When asked about their inability to maximize Mooney, Getsy pointed to Moore and tight end Cole Kmet getting a bulk of the targets and the Bears' desire to use quarterback Justin Fields' legs in passing situations as a reason for Mooney's low production.

Earlier this season, wide receiver Chase Claypool criticized Bears coaches for not putting him in the best position to succeed. He was inactive for the following game and traded to the Miami Dolphins in Week 5.

There's no question Mooney is frustrated with the Bears' inability to get him the ball consistently. How could he not be? He was a 1,000-yard receiver two years ago and has been relegated to a bit receiver over the last two seasons through no fault of his own.

But Mooney is a consummate pro who says he still wants to call Chicago his home long-term. He's not going to air his grievances. He knows all you have to do is watch the film to see what is and isn't working.

"I will not be a distraction to myself or my team," Mooney said when asked if this was the right offense for him. "Whether that’s an answer for yes or no, I’m not going to be a distraction for any of my guys on the team or myself. So those questions may be answered whenever the season ends."

But Mooney also clearly understands that his desire to remain a Bear might not align with the contract he wants -- or whatever the Bears are willing to offer him -- after two seasons of subpar production.

“I want to be here. I love Chicago," Mooney said when asked if the Bears were the right place for him. "I love being here. So that answer is whatever it is after the season.”

Mooney showed his talent in 2021. He can be a highly productive receiver in the NFL. Players with his body control, route-running, versatility, and hands get paid in the NFL. They are of the highest value. If you are a serious contender, you can't have enough trustworthy receivers.

Somewhere in the past two seasons, the Bears have lost Darnell Mooney. Not lost in the checked-out sense. By all accounts, Mooney is one of the hardest-working guys in the building and is part of the core fabric of this young locker room.

No, the Bears lost him in the way people lose themselves during a big life change.

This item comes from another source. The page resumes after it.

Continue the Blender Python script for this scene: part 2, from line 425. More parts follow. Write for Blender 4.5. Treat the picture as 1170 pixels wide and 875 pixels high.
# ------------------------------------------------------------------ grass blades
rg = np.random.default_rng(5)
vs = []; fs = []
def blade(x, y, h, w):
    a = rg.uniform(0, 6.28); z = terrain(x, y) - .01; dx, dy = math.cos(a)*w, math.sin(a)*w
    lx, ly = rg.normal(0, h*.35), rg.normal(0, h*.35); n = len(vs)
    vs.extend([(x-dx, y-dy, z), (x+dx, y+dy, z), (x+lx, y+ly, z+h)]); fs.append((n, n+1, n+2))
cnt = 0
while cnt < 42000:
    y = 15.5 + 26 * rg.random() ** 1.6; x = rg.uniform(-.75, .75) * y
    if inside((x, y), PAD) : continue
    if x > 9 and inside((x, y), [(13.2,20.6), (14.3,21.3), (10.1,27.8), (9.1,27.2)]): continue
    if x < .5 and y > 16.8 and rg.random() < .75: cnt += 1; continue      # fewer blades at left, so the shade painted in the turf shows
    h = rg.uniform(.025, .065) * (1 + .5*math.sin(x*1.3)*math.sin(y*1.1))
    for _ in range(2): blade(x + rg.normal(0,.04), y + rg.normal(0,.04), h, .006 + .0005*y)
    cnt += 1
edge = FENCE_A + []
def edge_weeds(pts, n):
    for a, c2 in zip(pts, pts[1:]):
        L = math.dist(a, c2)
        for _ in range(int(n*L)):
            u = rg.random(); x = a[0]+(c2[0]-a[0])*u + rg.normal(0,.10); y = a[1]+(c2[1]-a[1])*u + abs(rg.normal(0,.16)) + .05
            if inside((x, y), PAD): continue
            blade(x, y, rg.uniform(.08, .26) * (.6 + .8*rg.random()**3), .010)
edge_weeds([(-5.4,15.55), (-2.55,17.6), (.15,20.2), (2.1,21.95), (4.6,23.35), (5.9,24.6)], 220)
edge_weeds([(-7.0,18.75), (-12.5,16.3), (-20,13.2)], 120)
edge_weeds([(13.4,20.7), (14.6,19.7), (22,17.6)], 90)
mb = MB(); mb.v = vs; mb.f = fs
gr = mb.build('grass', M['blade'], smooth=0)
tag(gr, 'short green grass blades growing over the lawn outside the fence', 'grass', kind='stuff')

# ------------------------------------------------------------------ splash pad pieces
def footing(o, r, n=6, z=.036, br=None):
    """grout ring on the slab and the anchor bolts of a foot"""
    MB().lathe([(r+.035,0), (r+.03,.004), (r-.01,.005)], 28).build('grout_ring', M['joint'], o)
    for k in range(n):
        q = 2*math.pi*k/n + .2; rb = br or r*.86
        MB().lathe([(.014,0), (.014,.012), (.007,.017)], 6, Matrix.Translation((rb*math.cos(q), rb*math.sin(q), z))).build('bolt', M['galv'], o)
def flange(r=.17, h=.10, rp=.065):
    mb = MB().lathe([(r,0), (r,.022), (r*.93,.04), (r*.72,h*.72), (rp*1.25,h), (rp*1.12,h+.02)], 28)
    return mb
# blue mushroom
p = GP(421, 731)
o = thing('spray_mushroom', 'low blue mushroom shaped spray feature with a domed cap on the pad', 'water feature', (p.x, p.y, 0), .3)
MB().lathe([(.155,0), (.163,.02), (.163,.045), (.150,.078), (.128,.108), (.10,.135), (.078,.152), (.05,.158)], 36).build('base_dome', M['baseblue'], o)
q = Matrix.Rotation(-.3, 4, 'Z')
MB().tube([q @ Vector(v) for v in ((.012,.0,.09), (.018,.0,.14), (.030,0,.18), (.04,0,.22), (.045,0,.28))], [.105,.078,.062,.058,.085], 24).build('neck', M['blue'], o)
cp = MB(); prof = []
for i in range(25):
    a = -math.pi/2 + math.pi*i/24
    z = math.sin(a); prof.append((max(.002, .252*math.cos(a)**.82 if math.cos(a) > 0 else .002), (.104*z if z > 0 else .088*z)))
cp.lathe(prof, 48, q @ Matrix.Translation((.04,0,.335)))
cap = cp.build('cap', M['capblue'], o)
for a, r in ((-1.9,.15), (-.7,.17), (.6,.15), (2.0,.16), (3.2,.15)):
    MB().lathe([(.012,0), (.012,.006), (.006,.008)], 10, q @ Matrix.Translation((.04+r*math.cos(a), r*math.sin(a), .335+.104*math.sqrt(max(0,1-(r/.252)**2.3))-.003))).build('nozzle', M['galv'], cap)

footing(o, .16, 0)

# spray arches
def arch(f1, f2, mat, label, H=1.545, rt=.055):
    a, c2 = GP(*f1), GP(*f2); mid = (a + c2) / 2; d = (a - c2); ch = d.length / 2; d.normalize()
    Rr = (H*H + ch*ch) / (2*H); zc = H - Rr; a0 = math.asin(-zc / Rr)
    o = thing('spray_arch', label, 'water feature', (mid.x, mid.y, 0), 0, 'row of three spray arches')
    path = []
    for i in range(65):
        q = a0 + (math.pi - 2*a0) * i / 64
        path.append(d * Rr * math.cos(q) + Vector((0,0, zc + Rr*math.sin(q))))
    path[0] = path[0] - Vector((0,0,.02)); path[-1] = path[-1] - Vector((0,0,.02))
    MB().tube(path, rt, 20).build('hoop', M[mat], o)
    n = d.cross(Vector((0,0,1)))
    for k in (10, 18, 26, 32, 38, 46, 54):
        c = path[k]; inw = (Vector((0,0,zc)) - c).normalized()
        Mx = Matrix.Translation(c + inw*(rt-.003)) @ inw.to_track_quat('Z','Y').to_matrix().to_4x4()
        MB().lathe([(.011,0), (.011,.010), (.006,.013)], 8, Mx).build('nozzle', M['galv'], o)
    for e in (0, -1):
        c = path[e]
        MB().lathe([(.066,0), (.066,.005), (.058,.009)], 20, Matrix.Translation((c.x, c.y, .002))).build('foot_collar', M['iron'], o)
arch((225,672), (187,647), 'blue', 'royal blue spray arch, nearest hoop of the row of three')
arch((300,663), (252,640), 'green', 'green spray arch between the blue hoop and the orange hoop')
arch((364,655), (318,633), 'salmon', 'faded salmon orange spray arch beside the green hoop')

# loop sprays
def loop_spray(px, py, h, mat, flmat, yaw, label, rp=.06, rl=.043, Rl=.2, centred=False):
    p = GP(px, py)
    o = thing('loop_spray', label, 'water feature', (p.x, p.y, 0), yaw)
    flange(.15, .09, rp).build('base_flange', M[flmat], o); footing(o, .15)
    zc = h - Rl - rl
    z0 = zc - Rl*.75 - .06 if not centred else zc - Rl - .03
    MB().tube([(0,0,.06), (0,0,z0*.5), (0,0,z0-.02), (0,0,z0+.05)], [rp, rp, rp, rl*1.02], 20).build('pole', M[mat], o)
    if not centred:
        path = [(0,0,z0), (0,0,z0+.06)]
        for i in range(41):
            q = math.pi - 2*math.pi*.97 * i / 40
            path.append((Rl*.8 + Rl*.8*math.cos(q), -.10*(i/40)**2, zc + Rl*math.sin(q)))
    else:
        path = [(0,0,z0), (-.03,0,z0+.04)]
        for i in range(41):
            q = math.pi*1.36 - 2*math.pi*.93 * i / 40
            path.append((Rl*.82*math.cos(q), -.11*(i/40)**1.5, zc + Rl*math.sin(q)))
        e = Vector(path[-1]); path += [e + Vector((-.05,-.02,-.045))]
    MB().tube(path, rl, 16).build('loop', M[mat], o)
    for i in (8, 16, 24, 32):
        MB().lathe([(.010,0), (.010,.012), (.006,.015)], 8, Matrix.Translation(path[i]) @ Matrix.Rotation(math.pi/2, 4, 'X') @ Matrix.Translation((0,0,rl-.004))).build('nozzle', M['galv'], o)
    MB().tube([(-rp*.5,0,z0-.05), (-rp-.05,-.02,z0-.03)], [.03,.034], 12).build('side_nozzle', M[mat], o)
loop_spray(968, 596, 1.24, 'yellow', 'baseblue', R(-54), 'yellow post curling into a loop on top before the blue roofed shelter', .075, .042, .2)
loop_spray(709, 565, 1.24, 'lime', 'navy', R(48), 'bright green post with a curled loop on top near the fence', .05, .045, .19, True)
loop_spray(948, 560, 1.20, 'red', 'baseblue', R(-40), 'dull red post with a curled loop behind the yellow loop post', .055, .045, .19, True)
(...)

He was supposed to be a key part of this rebuild. A receiver who had great chemistry with Fields and was on the ascent.

This Bears regime has been unable to tap into one of the two things that were already in place offensively when they arrived. Instead, they have watched as Mooney went from budding young receiver to bit player due to schematic inconsistencies and lack of a clear identity early on.

Mooney might want to be in Chicago. But the best version of himself might not reside here, especially not as the offense is currently constructed.

The Bears lost Darnell Mooney early on in the rebuild process and never rediscovered him. For all the early blemishes on this rebuild, that might wind up being the biggest sin. Especially if he leaves and becomes Darnell Mooney again somewhere else in 2024.